Ye Olde Forensics Unit




Are you looking forward to this new Robert Downey Jr. movie, C.S.I: Victorian England?

 

Downey plays a hardened investigator piecing together cases by examining minute scraps of forensic evidence. Jude Law plays his partner Watson, and together they use the latest 19th-century scientific advances to examine miniscule clues other detectives overlook. In this episode they’re trying to track down a Satanist named Lord Blackwood, and they’ll need assistance from some questionable acquaintances, like a “woman of the night” played by Rachel McAdams.

 

I never really got into the other versions of C.S.I.; maybe that’s because the locales never appealed — Miami, Las Vegas, New York.
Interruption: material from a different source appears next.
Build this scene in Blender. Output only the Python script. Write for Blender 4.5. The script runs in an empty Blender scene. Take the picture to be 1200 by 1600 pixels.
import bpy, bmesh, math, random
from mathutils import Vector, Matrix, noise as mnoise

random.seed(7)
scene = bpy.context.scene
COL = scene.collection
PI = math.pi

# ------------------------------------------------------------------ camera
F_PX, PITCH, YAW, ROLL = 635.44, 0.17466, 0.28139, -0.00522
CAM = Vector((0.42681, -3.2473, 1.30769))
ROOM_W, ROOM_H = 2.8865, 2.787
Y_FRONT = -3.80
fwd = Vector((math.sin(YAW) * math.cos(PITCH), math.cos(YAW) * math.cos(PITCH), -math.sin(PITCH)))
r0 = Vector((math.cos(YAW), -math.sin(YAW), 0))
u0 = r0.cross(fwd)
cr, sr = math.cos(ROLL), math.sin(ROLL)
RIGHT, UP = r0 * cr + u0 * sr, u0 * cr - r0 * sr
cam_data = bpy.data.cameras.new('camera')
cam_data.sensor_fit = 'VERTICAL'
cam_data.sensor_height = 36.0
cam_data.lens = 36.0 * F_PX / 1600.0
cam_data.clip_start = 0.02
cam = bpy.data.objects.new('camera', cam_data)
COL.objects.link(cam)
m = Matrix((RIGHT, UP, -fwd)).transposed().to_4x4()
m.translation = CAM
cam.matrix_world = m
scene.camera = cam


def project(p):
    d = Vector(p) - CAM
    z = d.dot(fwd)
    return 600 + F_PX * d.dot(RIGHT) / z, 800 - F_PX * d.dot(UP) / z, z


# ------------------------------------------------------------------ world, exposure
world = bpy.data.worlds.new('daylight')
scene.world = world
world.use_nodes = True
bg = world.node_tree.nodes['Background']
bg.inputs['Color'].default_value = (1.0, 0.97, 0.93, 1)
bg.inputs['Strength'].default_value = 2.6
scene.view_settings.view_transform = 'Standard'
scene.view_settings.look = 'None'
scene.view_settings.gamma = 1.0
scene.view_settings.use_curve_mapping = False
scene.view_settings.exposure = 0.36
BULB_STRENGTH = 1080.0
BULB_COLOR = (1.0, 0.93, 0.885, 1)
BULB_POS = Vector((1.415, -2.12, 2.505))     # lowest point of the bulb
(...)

Bah.

 

But Victorian England is so hot right now. Last month we had Jim Carrey’s A Christmas Carol, a motion-capture, 3D take on the Dickens tale that, in many ways, defines the era. Next month Victorian England is the backdrop for Creation, which stars Paul Bettany as Charles Darwin, the man behind the most influential scientific discovery of that age. And this month the era’s namesake, the vivacious Queen Victoria, gets her own bio-pic, The Young Victoria.

 

So it was only a matter of time until some filmmaker thought to combine the trendy Victorian Era with the profession we just can’t get enough of — forensic-based detective work. In all honesty, I’m surprised no one thought of it sooner.

 

In “Restoring Holmes,” Downey and McAdams discuss the making of that Victorian detective movie, which also goes by the title Sherlock Holmes.

 

I wasn’t joking about that Queen Victoria bio-pic. The Young Victoria really does depict the typically dour royal as a fun-loving babe. For proof, just looking at the casting — comely 26-year-old Emily Blunt plays the title role. In “She Rules,” Blunt insists this film is no fiction.

 

While The Imaginarium of Doctor Parnassus takes place in modern-day England, the film certainly looks like it’s set a few centuries back. That’s director Terry Gilliam’s influence. No matter when his movies take place, they always look like they belong to another era, another world even. In “The Show Must Go On,” Christopher Plummer, who plays the film’s titular doctor, discusses Gilliam’s world and carrying on after the death of his co-star Heath Ledger.

 

While we’re on the topic of obsessive directors… James Cameron’s long-in-the-works sci-fi Avatar finally hits screens this month. But both he and star Sam Worthington wonder whether anything they release could possibly live up to the hype. Check out “Feeling Blue?”.

 

As the end of the year approaches we wish you a happy whatever it is that you choose to celebrate. Of course, we’ll be spending the better part of our break at the theatre. See you there.